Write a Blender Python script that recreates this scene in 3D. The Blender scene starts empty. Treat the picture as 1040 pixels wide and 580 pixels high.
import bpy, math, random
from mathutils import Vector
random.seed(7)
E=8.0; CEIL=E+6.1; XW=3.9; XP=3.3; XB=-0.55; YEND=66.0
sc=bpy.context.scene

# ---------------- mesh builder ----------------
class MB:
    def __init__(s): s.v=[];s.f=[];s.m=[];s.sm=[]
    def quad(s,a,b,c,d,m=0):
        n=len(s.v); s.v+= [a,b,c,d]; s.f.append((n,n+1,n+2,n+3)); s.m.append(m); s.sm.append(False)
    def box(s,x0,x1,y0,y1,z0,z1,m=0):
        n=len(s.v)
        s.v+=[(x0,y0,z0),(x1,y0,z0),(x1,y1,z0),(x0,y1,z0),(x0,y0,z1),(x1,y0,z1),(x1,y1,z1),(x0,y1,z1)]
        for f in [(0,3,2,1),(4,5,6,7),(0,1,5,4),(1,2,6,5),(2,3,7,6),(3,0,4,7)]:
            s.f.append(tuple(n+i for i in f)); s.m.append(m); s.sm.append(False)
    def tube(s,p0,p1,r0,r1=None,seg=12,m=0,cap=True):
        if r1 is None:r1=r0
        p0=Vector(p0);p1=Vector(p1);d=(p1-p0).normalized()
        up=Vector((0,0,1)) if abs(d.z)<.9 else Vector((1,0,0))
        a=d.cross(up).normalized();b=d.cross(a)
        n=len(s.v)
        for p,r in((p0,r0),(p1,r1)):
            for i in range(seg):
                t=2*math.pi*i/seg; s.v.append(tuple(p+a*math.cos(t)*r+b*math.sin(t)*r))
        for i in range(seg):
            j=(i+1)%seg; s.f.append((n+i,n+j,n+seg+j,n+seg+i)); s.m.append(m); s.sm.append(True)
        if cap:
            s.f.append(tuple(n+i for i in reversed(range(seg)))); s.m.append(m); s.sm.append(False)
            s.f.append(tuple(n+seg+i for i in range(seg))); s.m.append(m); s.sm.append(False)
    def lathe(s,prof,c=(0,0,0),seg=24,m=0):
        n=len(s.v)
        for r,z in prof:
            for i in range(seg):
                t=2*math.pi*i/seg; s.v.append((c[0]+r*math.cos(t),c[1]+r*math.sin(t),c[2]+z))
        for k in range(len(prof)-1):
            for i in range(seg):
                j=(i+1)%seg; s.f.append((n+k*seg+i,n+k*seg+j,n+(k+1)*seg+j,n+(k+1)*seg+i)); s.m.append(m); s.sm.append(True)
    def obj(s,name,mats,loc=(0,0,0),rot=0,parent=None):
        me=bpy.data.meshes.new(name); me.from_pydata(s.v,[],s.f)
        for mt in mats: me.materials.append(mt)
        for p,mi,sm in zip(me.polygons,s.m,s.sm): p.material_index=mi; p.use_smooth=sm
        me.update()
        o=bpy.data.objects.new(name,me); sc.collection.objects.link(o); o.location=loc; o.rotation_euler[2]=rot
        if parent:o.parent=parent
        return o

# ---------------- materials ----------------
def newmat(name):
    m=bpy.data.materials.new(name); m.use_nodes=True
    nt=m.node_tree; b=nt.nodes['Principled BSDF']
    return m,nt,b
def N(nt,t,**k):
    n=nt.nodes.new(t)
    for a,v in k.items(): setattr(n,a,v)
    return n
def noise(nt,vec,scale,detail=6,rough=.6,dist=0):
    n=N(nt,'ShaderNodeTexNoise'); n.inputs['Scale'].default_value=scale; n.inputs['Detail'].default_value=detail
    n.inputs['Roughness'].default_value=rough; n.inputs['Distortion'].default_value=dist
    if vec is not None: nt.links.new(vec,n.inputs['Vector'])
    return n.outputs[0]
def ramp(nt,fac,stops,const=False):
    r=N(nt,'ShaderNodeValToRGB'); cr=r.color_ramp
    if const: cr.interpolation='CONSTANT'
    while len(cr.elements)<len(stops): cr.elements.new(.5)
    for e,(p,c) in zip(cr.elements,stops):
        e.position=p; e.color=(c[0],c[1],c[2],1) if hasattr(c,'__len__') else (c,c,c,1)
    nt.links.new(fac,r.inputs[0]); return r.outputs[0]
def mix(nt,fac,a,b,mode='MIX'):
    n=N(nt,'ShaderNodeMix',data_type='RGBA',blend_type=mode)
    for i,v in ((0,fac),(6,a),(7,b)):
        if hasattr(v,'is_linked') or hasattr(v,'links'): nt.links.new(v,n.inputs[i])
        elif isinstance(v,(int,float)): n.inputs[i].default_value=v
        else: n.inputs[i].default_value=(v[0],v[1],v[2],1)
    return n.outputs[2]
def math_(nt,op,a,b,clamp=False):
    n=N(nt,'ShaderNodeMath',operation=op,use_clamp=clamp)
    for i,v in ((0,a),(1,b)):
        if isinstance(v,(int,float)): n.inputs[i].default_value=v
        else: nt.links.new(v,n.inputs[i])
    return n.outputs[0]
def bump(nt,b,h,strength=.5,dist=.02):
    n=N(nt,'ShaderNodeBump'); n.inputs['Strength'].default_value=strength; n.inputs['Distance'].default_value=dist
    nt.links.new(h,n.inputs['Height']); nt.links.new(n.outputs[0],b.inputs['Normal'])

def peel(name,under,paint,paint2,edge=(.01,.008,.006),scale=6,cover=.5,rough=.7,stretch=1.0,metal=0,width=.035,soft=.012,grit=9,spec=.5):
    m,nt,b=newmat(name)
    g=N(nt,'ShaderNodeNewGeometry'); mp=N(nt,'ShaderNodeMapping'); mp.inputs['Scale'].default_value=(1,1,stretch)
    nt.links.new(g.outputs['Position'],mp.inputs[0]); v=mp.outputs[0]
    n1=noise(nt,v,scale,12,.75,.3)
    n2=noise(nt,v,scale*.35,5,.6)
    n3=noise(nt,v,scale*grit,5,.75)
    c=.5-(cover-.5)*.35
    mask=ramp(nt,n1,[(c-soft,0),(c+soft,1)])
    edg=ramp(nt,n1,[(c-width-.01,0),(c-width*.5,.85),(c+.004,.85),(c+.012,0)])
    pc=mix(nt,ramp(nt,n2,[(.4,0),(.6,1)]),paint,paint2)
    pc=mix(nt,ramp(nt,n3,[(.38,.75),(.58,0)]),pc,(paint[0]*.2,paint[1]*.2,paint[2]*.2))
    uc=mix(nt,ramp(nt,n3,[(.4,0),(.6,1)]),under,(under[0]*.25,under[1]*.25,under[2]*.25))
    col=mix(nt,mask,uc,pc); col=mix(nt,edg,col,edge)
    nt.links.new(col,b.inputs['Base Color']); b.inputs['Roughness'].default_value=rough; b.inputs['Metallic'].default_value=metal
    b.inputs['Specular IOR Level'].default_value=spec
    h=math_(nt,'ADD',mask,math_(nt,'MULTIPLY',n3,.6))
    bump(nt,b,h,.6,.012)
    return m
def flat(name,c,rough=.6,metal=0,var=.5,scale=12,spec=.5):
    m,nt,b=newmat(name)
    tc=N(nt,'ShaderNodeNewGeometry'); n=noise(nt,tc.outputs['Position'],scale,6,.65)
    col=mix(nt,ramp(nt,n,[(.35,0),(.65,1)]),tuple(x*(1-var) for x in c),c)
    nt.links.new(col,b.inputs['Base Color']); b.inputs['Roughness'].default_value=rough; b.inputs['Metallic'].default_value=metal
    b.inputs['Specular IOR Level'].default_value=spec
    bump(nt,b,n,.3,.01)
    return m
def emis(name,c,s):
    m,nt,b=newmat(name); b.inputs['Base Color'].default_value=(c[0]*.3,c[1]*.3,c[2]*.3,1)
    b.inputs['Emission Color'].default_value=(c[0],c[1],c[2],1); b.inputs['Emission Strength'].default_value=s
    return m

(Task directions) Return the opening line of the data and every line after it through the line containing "sc=bpy.context.scene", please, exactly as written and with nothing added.

(Written reply)
Write a Blender Python script that recreates this scene in 3D. The Blender scene starts empty. Treat the picture as 1040 pixels wide and 580 pixels high.
import bpy, math, random
from mathutils import Vector
random.seed(7)
E=8.0; CEIL=E+6.1; XW=3.9; XP=3.3; XB=-0.55; YEND=66.0
sc=bpy.context.scene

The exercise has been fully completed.